Uruguay’s relationship with China is underpinned by already strong trade relations and a favorable trade balance. China is Uruguay’s main trading partner, accounting for 30 percent of Uruguay’s total foreign trade. In 2021, Uruguay’s exports to China totaled US$2.72 billion and imports from China reached US$1.996 billion. Uruguay’s exports to China mostly consist of raw materials, particularly beef, cellulose products, and soybeans. Beef totalled 56 percent of Uruguay’s exports to China in the second quarter of 2021. The trade agreement would aim to diversify Uruguay's exports to China to also include services, technology, and electronics.

Photo of Nicolas AlbertoniFor additional insight on Uruguay-China FTA negotiations with China, and the broader nature of the bilateral relationship at present, we spoke with Nicolás Albertoni, professor at the Universidad Católica del Uruguay and non-resident associate researcher at the University of Southern California's Security and Political Economy (SPEC) Laboratory.

Inter-American Dialogue: Where do China-Uruguay FTA preparations stand at this point in time?

Albertoni: For the moment, what is on the table is the conclusion of the feasibility studies that, as announced, have yielded a positive result with regard to commercial matters. This was expected given the already known trade complementarity that exists between the two countries. The next step will be to start formal negotiations, for which dates still have to be set in order to begin the negotiation rounds.

Inter-American Dialogue: What does Uruguay stand to gain from a bilateral FTA with China? To what extent will pursuing an FTA with China affect Uruguay’s relations with Mercosur partners?

Albertoni: It is important to note that Uruguay has been open from the beginning to joint negotiations with the other members of Mercosur. What is happening today is that the bloc’s partners seem unwilling to move forward with negotiations of this magnitude in the short term. On the other hand, Uruguay never framed these talks with China as precluding it from pursuing commercial negotiations with other countries. President Lacalle has always expressed his desire to sign the already concluded FTA with the EU (in the framework of Mercosur) and move forward with a future agreement with the US. Even recently, President Lacalle confirmed his intention to join the Comprehensive and Progressive Trans-Pacific Partnership (CPTPP).

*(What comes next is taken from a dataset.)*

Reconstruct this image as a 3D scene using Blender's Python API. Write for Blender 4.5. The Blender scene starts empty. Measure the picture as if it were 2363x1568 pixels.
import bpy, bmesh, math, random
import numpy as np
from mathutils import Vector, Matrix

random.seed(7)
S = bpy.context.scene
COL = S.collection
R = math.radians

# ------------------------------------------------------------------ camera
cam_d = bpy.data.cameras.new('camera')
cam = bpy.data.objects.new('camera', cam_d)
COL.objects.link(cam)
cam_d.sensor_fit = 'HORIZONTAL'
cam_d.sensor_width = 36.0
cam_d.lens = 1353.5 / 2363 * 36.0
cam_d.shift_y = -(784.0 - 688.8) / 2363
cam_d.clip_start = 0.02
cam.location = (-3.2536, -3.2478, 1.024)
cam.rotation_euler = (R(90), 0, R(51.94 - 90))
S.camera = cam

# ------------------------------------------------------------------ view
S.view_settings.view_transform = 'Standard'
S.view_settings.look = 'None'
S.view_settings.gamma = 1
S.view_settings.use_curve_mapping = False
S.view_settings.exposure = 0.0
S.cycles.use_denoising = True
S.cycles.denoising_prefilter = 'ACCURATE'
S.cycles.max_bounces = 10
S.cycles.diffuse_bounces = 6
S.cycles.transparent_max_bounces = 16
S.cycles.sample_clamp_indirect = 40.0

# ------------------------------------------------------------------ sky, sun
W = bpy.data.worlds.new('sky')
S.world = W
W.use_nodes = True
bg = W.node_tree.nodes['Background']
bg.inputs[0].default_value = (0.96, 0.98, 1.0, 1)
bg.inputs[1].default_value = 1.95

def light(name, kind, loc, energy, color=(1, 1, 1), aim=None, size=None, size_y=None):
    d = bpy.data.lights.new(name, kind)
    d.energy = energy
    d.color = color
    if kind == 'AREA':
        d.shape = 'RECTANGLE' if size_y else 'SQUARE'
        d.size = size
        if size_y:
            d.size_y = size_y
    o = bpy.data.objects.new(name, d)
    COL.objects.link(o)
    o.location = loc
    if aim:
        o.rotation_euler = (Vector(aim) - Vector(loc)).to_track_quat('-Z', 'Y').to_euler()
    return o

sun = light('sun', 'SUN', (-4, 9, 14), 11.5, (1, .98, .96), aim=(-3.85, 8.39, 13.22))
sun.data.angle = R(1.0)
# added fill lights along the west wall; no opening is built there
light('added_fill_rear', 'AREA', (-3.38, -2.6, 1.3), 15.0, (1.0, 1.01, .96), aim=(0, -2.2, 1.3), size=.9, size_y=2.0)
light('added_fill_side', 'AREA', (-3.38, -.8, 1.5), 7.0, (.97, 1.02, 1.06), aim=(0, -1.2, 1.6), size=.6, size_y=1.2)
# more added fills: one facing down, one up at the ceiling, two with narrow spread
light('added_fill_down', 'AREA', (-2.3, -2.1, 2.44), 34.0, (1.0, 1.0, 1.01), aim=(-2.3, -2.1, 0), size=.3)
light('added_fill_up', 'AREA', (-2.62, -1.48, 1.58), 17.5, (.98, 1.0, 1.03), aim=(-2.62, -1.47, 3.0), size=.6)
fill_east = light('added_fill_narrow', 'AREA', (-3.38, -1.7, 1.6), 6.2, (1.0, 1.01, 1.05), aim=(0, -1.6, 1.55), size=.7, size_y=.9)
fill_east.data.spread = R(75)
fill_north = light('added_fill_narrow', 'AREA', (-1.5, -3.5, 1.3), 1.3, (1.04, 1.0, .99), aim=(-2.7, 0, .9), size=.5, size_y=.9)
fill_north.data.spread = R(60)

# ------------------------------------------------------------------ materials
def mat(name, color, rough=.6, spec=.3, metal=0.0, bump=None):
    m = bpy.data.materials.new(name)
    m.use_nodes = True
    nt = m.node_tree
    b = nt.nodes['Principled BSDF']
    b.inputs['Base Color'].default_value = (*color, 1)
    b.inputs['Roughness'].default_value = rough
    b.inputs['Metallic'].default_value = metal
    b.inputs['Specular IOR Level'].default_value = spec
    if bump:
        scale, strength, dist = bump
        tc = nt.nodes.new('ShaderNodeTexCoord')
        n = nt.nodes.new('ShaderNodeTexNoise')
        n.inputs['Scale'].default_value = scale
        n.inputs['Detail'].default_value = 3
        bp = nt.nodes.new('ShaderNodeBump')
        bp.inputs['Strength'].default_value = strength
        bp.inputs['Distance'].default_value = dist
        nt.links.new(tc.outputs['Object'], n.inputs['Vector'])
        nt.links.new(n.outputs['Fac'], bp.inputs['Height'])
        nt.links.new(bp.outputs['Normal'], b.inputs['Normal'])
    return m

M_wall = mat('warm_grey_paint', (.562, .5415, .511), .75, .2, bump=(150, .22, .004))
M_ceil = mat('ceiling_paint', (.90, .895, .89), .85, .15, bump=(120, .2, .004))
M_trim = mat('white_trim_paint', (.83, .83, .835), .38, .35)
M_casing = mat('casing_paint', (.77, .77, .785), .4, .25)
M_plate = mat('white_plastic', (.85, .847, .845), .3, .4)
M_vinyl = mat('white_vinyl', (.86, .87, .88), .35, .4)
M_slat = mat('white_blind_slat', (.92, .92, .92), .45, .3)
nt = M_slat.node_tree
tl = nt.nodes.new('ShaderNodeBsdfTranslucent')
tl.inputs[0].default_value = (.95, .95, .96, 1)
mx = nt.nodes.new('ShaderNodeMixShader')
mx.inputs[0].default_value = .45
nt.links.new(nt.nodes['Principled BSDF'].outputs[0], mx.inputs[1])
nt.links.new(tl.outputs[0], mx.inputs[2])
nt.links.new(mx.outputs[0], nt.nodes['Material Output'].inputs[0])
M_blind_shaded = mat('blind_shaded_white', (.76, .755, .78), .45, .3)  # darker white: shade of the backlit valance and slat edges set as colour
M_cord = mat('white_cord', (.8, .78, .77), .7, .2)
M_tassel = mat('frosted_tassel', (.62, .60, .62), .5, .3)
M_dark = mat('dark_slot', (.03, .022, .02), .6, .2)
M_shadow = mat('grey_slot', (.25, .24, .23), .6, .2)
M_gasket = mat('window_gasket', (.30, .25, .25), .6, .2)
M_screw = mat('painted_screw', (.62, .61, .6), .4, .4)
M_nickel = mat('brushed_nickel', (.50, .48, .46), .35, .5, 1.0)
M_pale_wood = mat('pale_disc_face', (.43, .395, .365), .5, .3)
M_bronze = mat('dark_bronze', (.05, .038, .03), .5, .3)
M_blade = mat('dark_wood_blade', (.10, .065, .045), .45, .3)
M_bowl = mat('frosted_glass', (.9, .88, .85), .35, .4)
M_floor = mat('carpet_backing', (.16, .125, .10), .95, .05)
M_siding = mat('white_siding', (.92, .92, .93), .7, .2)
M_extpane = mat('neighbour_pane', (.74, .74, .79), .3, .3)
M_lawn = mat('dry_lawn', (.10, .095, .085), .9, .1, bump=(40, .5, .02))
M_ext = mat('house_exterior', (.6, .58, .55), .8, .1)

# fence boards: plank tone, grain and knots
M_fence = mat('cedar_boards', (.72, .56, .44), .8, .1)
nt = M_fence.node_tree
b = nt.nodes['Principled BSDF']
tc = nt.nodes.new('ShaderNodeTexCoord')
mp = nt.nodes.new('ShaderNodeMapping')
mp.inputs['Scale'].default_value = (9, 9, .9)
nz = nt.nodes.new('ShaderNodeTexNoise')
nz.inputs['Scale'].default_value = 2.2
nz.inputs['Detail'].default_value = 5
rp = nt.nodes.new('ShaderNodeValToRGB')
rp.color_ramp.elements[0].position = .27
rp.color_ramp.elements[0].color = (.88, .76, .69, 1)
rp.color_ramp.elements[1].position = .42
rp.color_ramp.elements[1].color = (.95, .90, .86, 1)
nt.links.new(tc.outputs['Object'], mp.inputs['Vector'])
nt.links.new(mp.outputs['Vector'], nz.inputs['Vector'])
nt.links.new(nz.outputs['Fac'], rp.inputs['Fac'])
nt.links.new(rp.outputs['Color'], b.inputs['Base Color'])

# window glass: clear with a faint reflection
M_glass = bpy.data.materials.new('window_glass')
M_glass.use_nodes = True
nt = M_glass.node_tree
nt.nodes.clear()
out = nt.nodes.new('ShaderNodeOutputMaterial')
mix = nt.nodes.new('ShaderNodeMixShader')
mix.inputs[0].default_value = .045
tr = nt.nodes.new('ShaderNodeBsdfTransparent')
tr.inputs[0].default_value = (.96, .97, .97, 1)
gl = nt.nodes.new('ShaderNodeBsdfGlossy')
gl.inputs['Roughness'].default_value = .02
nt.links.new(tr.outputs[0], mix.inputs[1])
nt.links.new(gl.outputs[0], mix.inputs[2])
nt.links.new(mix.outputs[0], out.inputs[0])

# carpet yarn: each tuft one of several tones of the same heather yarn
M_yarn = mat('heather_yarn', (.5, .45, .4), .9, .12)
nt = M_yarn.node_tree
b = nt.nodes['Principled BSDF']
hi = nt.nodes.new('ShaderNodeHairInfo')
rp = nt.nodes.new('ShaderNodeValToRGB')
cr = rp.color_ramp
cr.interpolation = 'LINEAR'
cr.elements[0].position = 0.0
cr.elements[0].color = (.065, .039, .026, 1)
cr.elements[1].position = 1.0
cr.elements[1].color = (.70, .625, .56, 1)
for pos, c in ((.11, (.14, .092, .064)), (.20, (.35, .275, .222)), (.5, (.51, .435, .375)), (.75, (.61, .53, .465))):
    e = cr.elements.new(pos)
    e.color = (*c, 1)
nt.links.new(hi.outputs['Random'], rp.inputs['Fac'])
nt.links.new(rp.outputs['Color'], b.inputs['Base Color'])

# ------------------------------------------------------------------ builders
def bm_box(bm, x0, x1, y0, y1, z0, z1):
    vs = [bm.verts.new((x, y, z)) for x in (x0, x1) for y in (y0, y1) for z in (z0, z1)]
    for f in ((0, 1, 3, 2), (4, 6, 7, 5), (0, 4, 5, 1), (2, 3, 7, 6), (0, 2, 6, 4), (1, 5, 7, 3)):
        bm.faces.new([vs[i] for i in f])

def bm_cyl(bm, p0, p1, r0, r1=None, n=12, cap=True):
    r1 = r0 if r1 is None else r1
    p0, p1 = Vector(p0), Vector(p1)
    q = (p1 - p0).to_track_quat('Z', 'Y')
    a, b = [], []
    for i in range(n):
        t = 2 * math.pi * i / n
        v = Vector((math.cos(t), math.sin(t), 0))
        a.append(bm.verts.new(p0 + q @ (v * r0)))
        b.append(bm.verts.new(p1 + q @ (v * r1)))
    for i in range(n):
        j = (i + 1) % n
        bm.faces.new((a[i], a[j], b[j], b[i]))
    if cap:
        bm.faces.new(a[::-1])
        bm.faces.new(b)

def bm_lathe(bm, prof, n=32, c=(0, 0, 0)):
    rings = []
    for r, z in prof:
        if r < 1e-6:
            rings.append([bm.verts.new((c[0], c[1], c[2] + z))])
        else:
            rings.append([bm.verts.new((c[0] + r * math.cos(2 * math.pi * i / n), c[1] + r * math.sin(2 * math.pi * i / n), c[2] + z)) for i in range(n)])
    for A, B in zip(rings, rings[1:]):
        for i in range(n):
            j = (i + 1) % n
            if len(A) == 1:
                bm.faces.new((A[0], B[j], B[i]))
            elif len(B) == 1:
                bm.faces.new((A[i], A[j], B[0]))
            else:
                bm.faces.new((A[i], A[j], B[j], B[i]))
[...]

Recognizing the importance of the Chinese market, it is undeniable that considering China’s proposal is of enormous trade and economic responsibility for Uruguay. That is why the path that President Lacalle decided to take is very reasonable.

It should also be noted that, as has happened in other Latin American countries, China has come to play a very important role as a destination for Uruguayan goods. While in 2001, when it entered the WTO, China represented 5 percent of Uruguay’s exports and 41 percent of Mercosur’s. Today China receives 28 percent of Uruguay’s exports and 23 percent of Mercosur’s, respectively.

Today, Uruguay pays (competitively) approximately US$137 million in tariffs to export goods to China. This represents 42 percent of the total tariffs paid by Uruguay to all export destinations. This clearly indicates the importance that the East Asian country plays today in global commerce, and the opportunity that a deeper commercial dialogue could have, which the national government has acknowledged. The decisive step of opening up to the world that this government is taking is key to the country’s development.

Inter-American Dialogue: Beyond trade, what does Uruguay expect in the way of engagement from China? Will Uruguay derive some benefit from its membership and prospective membership in the AIIB and the New Development Bank (“BRICS Bank”)?

Albertoni: Naturally, when progress is made in the establishment of commercial and economic linkages with a country like China, other opportunities may arise that must be examined closely. Cooperation and investments are two of them. Uruguay has a small number of cooperation and investment linkages with China in comparison to the rest of the region, which is why there are opportunities in these areas that should be explored further. In any case, the focus of Uruguay’s interest today is commercial. After years of stagnation, Uruguay urgently needs to boost commerce and this government seems determined to take that step.